The corporate bonds at unrealized losses for twelve months or longer at December 31, 2014 in the table above carry investment grade ratings by all major credit rating agencies including both Moody’s and Standard & Poor’s. The unrealized losses on these bonds were a result of the current interest rate environment and the corresponding shape of the yield curve. The losses were not related to a deterioration of the quality of the issuer or any company-specific adverse events. All other securities at unrealized losses for twelve months or longer at December 31, 2014 are issued or guaranteed by U.S. Government agencies or sponsored enterprises and the related unrealized losses resulted solely from the current interest rate environment and the corresponding shape of the yield curve. The Company does not intend to sell and it is not more likely than not that the Company will be required to sell these securities prior to their recovery to a level equal to or greater than amortized cost. As such, the Company does not consider these securities to be OTTI at December 31, 2014.

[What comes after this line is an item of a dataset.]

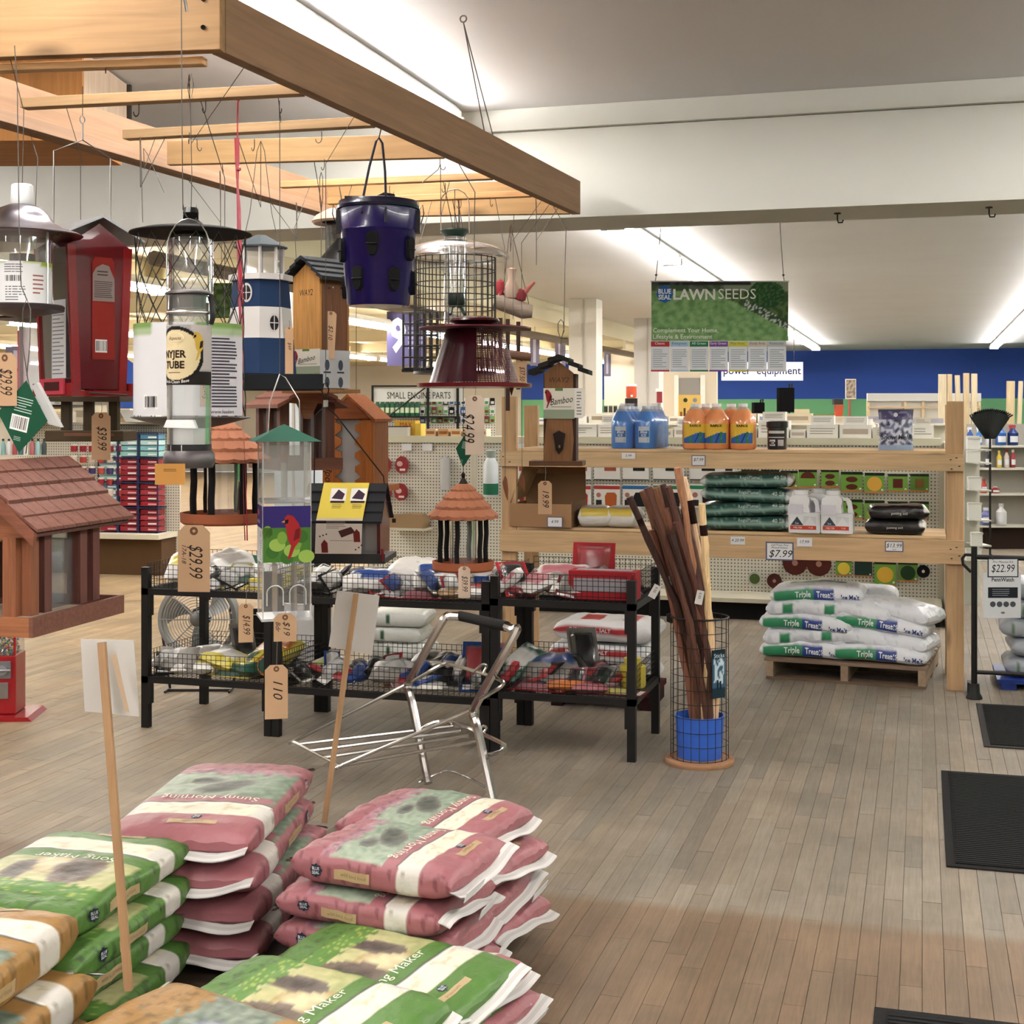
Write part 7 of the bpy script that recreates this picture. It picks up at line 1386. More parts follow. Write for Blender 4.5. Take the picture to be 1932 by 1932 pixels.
row1 = [(1415, 922, 32, 36, '#a8764c', 'lens', '#3b2620'), (1453, 920, 34, 34, GR, 'half', RB), (1489, 922, 32, 34, GR, 'disc', RB), (1524, 920, 34, 34, GR, 'half', RB), (1566, 920, 33, 34, GR, 'lens', RB), (1607, 928, 40, 38, GR, 'lens', RB), (1650, 930, 36, 38, GR, 'disc', YE), (1694, 928, 36, 34, GR, 'square', RB), (1735, 928, 34, 34, '#5f9431', 'square', '#8f6a33')]
for i, (px, py, w, h, bg, sh, c) in enumerate(row1): disc_card('card with %s, %s from the left in the top abrasive row' % ({'lens': 'two dark ovals', 'half': 'a brown half disc', 'disc': 'a round disc', 'square': 'a square sheet'}[sh], ORD[i]), px, py, w, h, bg, sh, c)
for i, (px, py, w, h, bg, sh, c) in enumerate([(1607, 980, 40, 38, GR, 'lens', RB), (1650, 982, 36, 38, GR, 'disc', YE), (1694, 980, 36, 34, GR, 'square', RB), (1735, 980, 34, 34, '#5f9431', 'square', '#8f6a33'), (1566, 974, 33, 34, GR, 'half', RB)]): disc_card('card with %s, %s in the second abrasive row' % ({'lens': 'two dark ovals', 'half': 'a brown half disc', 'disc': 'a yellow disc', 'square': 'a square sheet'}[sh], ('second from the left', 'third from the left', 'fourth from the left', 'rightmost', 'leftmost')[i]), px, py, w, h, bg, sh, c)
for i, (px, py, w, h, bg, sh, c, lab) in enumerate([(1592, 1086, 30, 30, GR, 'disc', '#e3c51e', 'green card with a small yellow disc under the lower rail'), (1629, 1088, 32, 30, '#27443a', 'none', RB, 'dark green flat pack under the lower rail'), (1670, 1106, 40, 48, GR, 'disc', '#e3b31e', 'green card with a large yellow disc under the lower rail'), (1713, 1098, 36, 38, '#5f8f35', 'disc', '#2c4a2a', 'green card with a dark green disc under the lower rail')]): disc_card(lab, px, py, w, h, bg, sh, c)
for i, (px, py, r, c, ci, lab) in enumerate([(1500, 1062, 23, '#63281f', '#a9776a', 'large red-brown sanding disc, left of the pair under the lower rail'), (1545, 1064, 23, '#63281f', '#a9776a', 'large red-brown sanding disc, right of the pair under the lower rail'), (1742, 1078, 12, '#171614', '#c9c5c0', 'black disc with a pale hub at the right end of the pegboard'), (1461, 1096, 14, '#5d2a24', '#b08a80', 'small brown sanding disc low on the pegboard'), (1424, 1092, 13, '#b9b7ac', '#4f6a2f', 'clear ring pack with a green and black insert')]):
    t = peg('sanding_disc', lab, 'sanding disc', px, py+0, 'sanding discs'); mb = MB(c).lathe([(0, 1), (r*.96, 1), (r, 0), (r, -1), (0, -1)], 28, smooth=False).color(ci).lathe([(0, 1.3), (r*.24 if i < 4 else r*.75, 1.3)], 20); o = part(t, 'disc', mb, 'matte'); o.rotation_euler = (PI/2, 0, 0); hook(t, r*.5)
# white sandpaper packs, two rows
for rw, (py, h) in enumerate(((906, 32), (958, 44))):
    for i, (px, w, hd, pc_) in enumerate(((985, 50, '#b93a3a', '#b5372f'), (1034, 52, '#b93a3a', '#b5372f'), (1092, 48, '#c2413a', '#bd362c'), (1146, 50, '#c2413a', '#c2601f'), (1200, 50, '#2e77b8', '#2a2a2e'), (1262, 58, '#1f8a58', '#2a2a2e'), (1330, 56, '#1f8a58', '#26262a'), (1372, 30, '#1f8a58', '#2a2a2e'))):
        t = peg('sandpaper_pack', 'white sandpaper pack, %s from the left in the %s row' % (ORD[i], ('upper', 'lower')[rw]), 'sandpaper pack', px, py, 'white sandpaper packs on the pegboard', .09)
        mb = MB('#e2e2de').box(-w/2, w/2, -4, 4, 0, h); S = fl(-4.1)
        if rw: decal(mb, S, -w/2, w/2, h*.80, h*.95, hd); poly(mb, S, [(-w*.06, h*.06), (w*.36, h*.06), (w*.38, h*.55), (w*.30, h*.66), (0, h*.66), (-w*.08, h*.5)], pc_, .3); ell(mb, S, -w*.32, h*.55, w*.09, w*.09, '#b9776a'); decal(mb, S, -w*.42, -w*.2, h*.08, h*.34, '#3a3432', 1, .2)
        else: decal(mb, S, -w*.1, w*.35, h*.55, h*.95, '#b0583c' if i < 4 else '#2a2a2c', 1, .2); decal(mb, S, -w/2, w/2, 0, h*.06, '#3a3835', 1, .2)
        part(t, 'pack', mb, 'paper'); hook(t, h)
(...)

The Bank was a member of the Visa USA payment network and was issued Class B shares upon Visa’s initial public offering in March 2008. The Visa Class B shares are transferable only under limited circumstances until they can be converted into shares of the publicly traded class of stock. This conversion cannot happen until the settlement of certain litigation, which is indemnified by Visa members. Since its initial public offering, Visa has funded a litigation reserve based upon a change in the conversion ratio of Visa Class B shares into Visa Class A shares. At its discretion, Visa may continue to increase the conversion rate in connection with any settlements in excess of amounts then in escrow for that purpose and reduce the conversion rate to the extent that it adds any funds to the escrow in the future. Based on the existing transfer restriction and the uncertainty of the litigation, the Company has recorded its Visa Class B shares on its balance sheet at zero value.

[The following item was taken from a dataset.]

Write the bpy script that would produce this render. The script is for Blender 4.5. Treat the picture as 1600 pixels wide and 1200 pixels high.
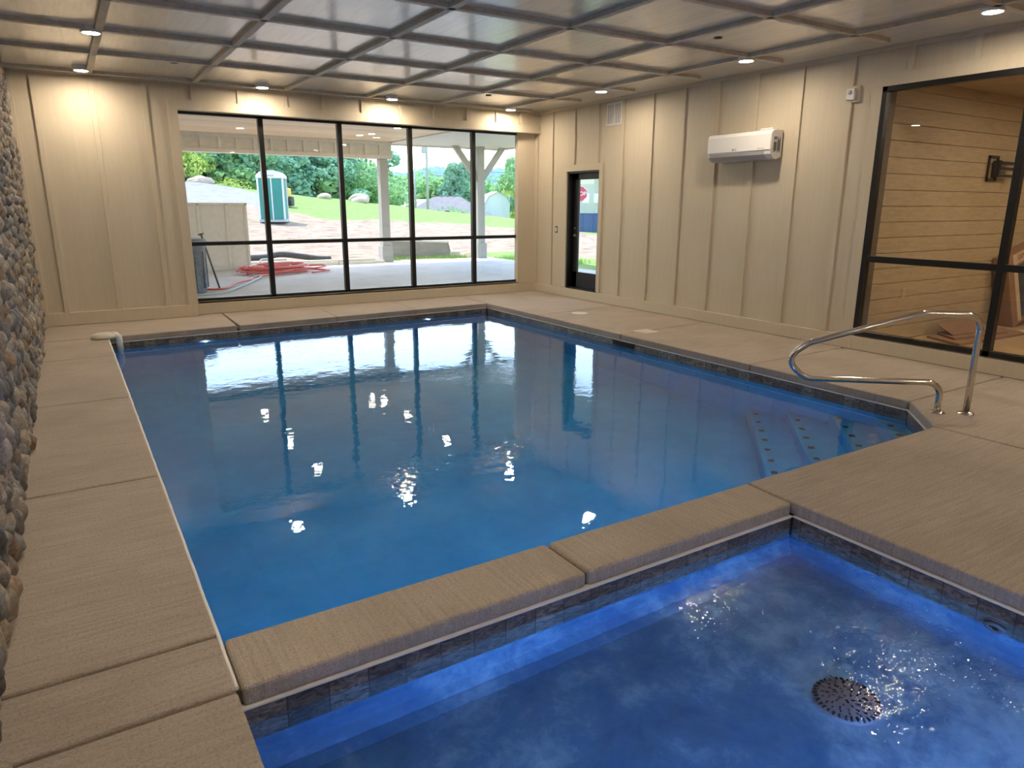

During the third and fourth quarters of 2013, the Bank sold 100,000 Visa Class B shares to another Visa USA member financial institution at a gross pre-tax gain of approximately $7.8 million which was recorded in non-interest income in the Company’s statement of operations. In conjunction with the sale, the Company entered into derivative swap contracts with the purchaser of these Visa Class B shares which provide for settlements between the purchaser and the Company based upon a change in the conversion ratio of Visa Class B shares into Visa Class A shares. As such, as of December 31, 2013, the Company recorded a liability of $932 thousand, representing the fair value of this derivative.

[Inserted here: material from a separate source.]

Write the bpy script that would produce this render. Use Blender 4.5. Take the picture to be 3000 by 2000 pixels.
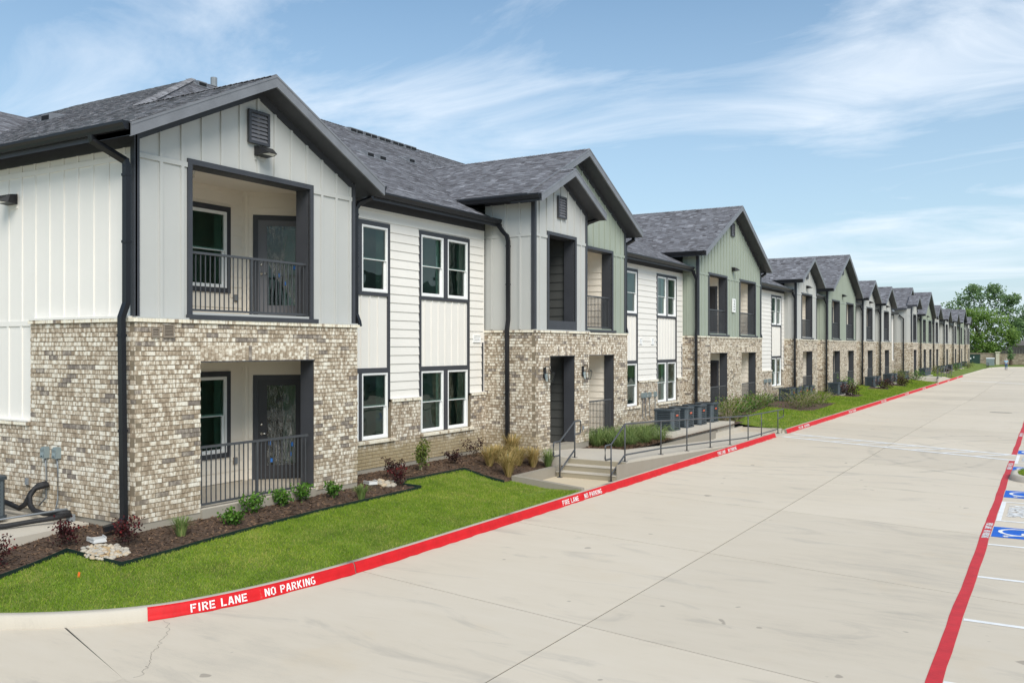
import bpy, bmesh, math, random
import numpy as np
from mathutils import Vector, Matrix
random.seed(7); RNG = np.random.default_rng(7)
R = math.radians
for o in list(bpy.data.objects): bpy.data.objects.remove(o)
SC = bpy.context.scene
COL = SC.collection

# ------------------------------------------------------------------ camera
CX, CZ = 12.3, 2.73
FPX, HZ, VPX = 2632.0, 1017.0, 3082.0
TH = math.atan((VPX - 1500) / FPX)
cam = bpy.data.cameras.new('camera')
cam.lens = 36 * FPX / 3000; cam.sensor_width = 36
cam.shift_y = (HZ - 1000) / 3000
cam.clip_start = 0.1; cam.clip_end = 3000
camo = bpy.data.objects.new('camera', cam); COL.objects.link(camo)
camo.location = (CX, 0, CZ); camo.rotation_euler = (R(90), 0, TH)
SC.camera = camo

# ------------------------------------------------------------------ world
SUN_DIR = Vector((0.68, -0.57, 0.84)).normalized()
el = math.asin(SUN_DIR.z)
w = bpy.data.worlds.new('World'); SC.world = w; w.use_nodes = True
nt = w.node_tree; nt.nodes.clear()
def N(nt, t, **k):
    n = nt.nodes.new(t)
    for a, b in k.items(): setattr(n, a, b)
    return n
def ln(nt, a, b): nt.links.new(a, b)
def math_n(nt, op, a, b=None, clamp=False):
    n = N(nt, 'ShaderNodeMath', operation=op); n.use_clamp = clamp
    for i, v in enumerate((a, b)):
        if v is None: continue
        if isinstance(v, (int, float)): n.inputs[i].default_value = v
        else: ln(nt, v, n.inputs[i])
    return n.outputs[0]
def ramp(nt, fac, stops, interp='LINEAR'):
    n = N(nt, 'ShaderNodeValToRGB'); cr = n.color_ramp; cr.interpolation = interp
    while len(cr.elements) < len(stops): cr.elements.new(0.5)
    for e, (p, c) in zip(cr.elements, stops):
        e.position = p; e.color = (c if len(c) == 4 else (*c, 1)) if not isinstance(c, (int, float)) else (c, c, c, 1)
    ln(nt, fac, n.inputs[0]); return n.outputs[0]
def mixc(nt, fac, a, b, mode='MIX'):
    n = N(nt, 'ShaderNodeMix', data_type='RGBA', blend_type=mode)
    for i, v in ((0, fac), (6, a), (7, b)):
        if isinstance(v, (int, float)): n.inputs[i].default_value = v
        elif isinstance(v, tuple): n.inputs[i].default_value = (*v, 1) if len(v) == 3 else v
        else: ln(nt, v, n.inputs[i])
    return n.outputs[2]
sky = N(nt, 'ShaderNodeTexSky', sky_type='NISHITA'); sky.sun_disc = False
sky.sun_elevation = el; sky.sun_rotation = math.atan2(SUN_DIR.x, SUN_DIR.y)
sky.air_density = 1.0; sky.dust_density = 1.0; sky.ozone_density = 1.6; sky.altitude = 100
tc = N(nt, 'ShaderNodeTexCoord')
sep = N(nt, 'ShaderNodeSeparateXYZ'); ln(nt, tc.outputs['Generated'], sep.inputs[0])
zc = math_n(nt, 'MAXIMUM', sep.outputs[2], 0.0)
den = math_n(nt, 'ADD', zc, 0.16)
px = math_n(nt, 'DIVIDE', sep.outputs[0], den); py = math_n(nt, 'DIVIDE', sep.outputs[1], den)
cmb = N(nt, 'ShaderNodeCombineXYZ'); ln(nt, px, cmb.inputs[0]); ln(nt, py, cmb.inputs[1])
def noise(nt, vec, scale, detail=6, rough=0.55, lac=2.0, dist=0.0, dim='3D'):
    n = N(nt, 'ShaderNodeTexNoise', noise_dimensions=dim)
    n.inputs['Scale'].default_value = scale; n.inputs['Detail'].default_value = detail
    n.inputs['Roughness'].default_value = rough; n.inputs['Lacunarity'].default_value = lac
    n.inputs['Distortion'].default_value = dist
    if vec is not None: ln(nt, vec, n.inputs['Vector'])
    return n.outputs['Fac']
def mapping(nt, vec, loc=(0, 0, 0), rot=(0, 0, 0), sc=(1, 1, 1)):
    m = N(nt, 'ShaderNodeMapping')
    m.inputs['Location'].default_value = loc; m.inputs['Rotation'].default_value = rot; m.inputs['Scale'].default_value = sc
    ln(nt, vec, m.inputs['Vector']); return m.outputs[0]
m1 = mapping(nt, cmb.outputs[0], (11.3, 5.2, 0), (0, 0, R(140)), (0.72, 1.30, 1))
streak = noise(nt, m1, 1.15, 9, 0.58, 2.15, 1.3)
m2 = mapping(nt, cmb.outputs[0], (10.4, 11.3, 0), (0, 0, R(20)), (0.5, 0.7, 1))
big = noise(nt, m2, 0.9, 4, 0.5)
mask = math_n(nt, 'ADD', math_n(nt, 'MULTIPLY', streak, 0.62), math_n(nt, 'MULTIPLY', big, 0.5))
cloud = ramp(nt, mask, [(0.535, 0.0), (0.61, 0.28), (0.74, 0.85)])
hazef = ramp(nt, sep.outputs[2], [(0.0, 0.85), (0.12, 0.50), (0.40, 0.10)])
col = mixc(nt, hazef, mixc(nt, 1.0, sky.outputs[0], (0.77, 1.0, 1.03), 'MULTIPLY'), (4.6, 5.3, 6.0))
col = mixc(nt, cloud, col, (6.7, 7.2, 7.8))
bg = N(nt, 'ShaderNodeBackground'); bg.inputs[1].default_value = 0.115
ln(nt, col, bg.inputs[0])
wo = N(nt, 'ShaderNodeOutputWorld'); ln(nt, bg.outputs[0], wo.inputs[0])

sun = bpy.data.lights.new('sun', 'SUN'); sun.energy = 2.8; sun.angle = R(34); sun.color = (1.0, 0.94, 0.85)
suno = bpy.data.objects.new('sun', sun); COL.objects.link(suno)
suno.rotation_euler = (-SUN_DIR).to_track_quat('-Z', 'Y').to_euler(); suno.location = (30, -20, 40)
vs = SC.view_settings
vs.view_transform = 'Standard'; vs.look = 'None'; vs.exposure = 0.36; vs.gamma = 1; vs.use_curve_mapping = False
SC.render.engine = 'CYCLES'

# ------------------------------------------------------------------ materials
def new_mat(name):
    m = bpy.data.materials.new(name); m.use_nodes = True
    nt = m.node_tree; b = nt.nodes['Principled BSDF']; return m, nt, b
def pos(nt): return N(nt, 'ShaderNodeNewGeometry').outputs['Position']
def bump(nt, b, h, dist=0.005, strength=1.0):
    n = N(nt, 'ShaderNodeBump'); n.inputs['Distance'].default_value = dist; n.inputs['Strength'].default_value = strength
    ln(nt, h, n.inputs['Height']); ln(nt, n.outputs[0], b.inputs['Normal'])
def simple(name, c, rough=0.6, var=0.06, scale=3.0, metal=0.0, bmp=None, spec=0.4, vec_sc=(1, 1, 1)):
    m, nt, b = new_mat(name)
    v = mapping(nt, pos(nt), sc=vec_sc)
    f = noise(nt, v, scale, 5, 0.6)
    lo = tuple(x * (1 - var) for x in c); hi = tuple(min(1, x * (1 + var)) for x in c)
    ln(nt, ramp(nt, f, [(0.3, lo), (0.7, hi)]), b.inputs['Base Color'])
    b.inputs['Roughness'].default_value = rough; b.inputs['Metallic'].default_value = metal
    b.inputs['Specular IOR Level'].default_value = spec
    if bmp: bump(nt, b, noise(nt, v, bmp[0], 4, 0.6), bmp[1])
    return m
def attr(nt, n='rnd'):
    a = N(nt, 'ShaderNodeAttribute'); a.attribute_name = n; return a.outputs['Fac']
M = {}
grain = (6, 6, 0.6)
M['white'] = simple('white_siding_paint', (0.79, 0.76, 0.71), 0.55, 0.022, 0.8, bmp=(60, 0.0015))
M['cream'] = simple('white_siding_bounce_tint', (0.84, 0.77, 0.67), 0.6, 0.03, 0.8)  # same white siding in the recesses, warm bounce light put into its colour
M['grey'] = simple('grey_siding_paint', (0.485, 0.487, 0.468), 0.55, 0.03, 0.8, bmp=(60, 0.0015))
M['green'] = simple('green_siding_paint', (0.325, 0.362, 0.30), 0.55, 0.035, 0.8, bmp=(60, 0.0015))
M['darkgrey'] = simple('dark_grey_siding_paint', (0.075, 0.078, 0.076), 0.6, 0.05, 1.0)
M['trim'] = simple('charcoal_trim_paint', (0.050, 0.053, 0.062), 0.5, 0.10, 2.0, bmp=(25, 0.001))
M['gutter'] = simple('black_gutter_metal', (0.011, 0.012, 0.015), 0.40, 0.1, 2.0, spec=0.4)
M['railmetal'] = simple('railing_metal', (0.062, 0.066, 0.073), 0.42, 0.1, 4.0, spec=0.5)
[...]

In October 2014, the Bank received notification of a change in the conversion ratio of Visa Class B shares into Visa Class A shares. As a result of this change, in the fourth quarter of 2014 the Bank was required to make a payment of $180 thousand to the purchaser of the Visa Class B shares it sold in 2013. This payment reduced the Company’s previously recorded $932 thousand estimate of the derivative liability to $752 thousand at December 31, 2014.

The present value of estimated future fees to be paid to the derivative counterparty, or carrying costs, calculated by reference to the market price of the Visa Class A shares at a fixed rate of interest are expensed as incurred. For the years ended December 31, 2014 and 2013, $239 thousand and $57 thousand, respectively, in such carrying costs was expensed. The Company has pledged U.S. Government agency securities held in its available for sale portfolio, with a market value of approximately $3 million at December 31, 2014, as collateral for the derivative swap contracts.

Subjectivity has been used in estimating the fair value of both the derivative liability and the associated fees, but management believes that these fair value estimates are adequate based on available information. However, future developments in the litigation could require potentially significant changes to these estimates.

At December 31, 2014, the Company still owned 38,638 Visa Class B shares subsequent to the sales described here. Upon termination of the existing transfer restriction and settlement of the litigation, and to the extent that the Company continues to own such Visa Class B shares in the future, the Company expects to record its Visa Class B shares at fair value.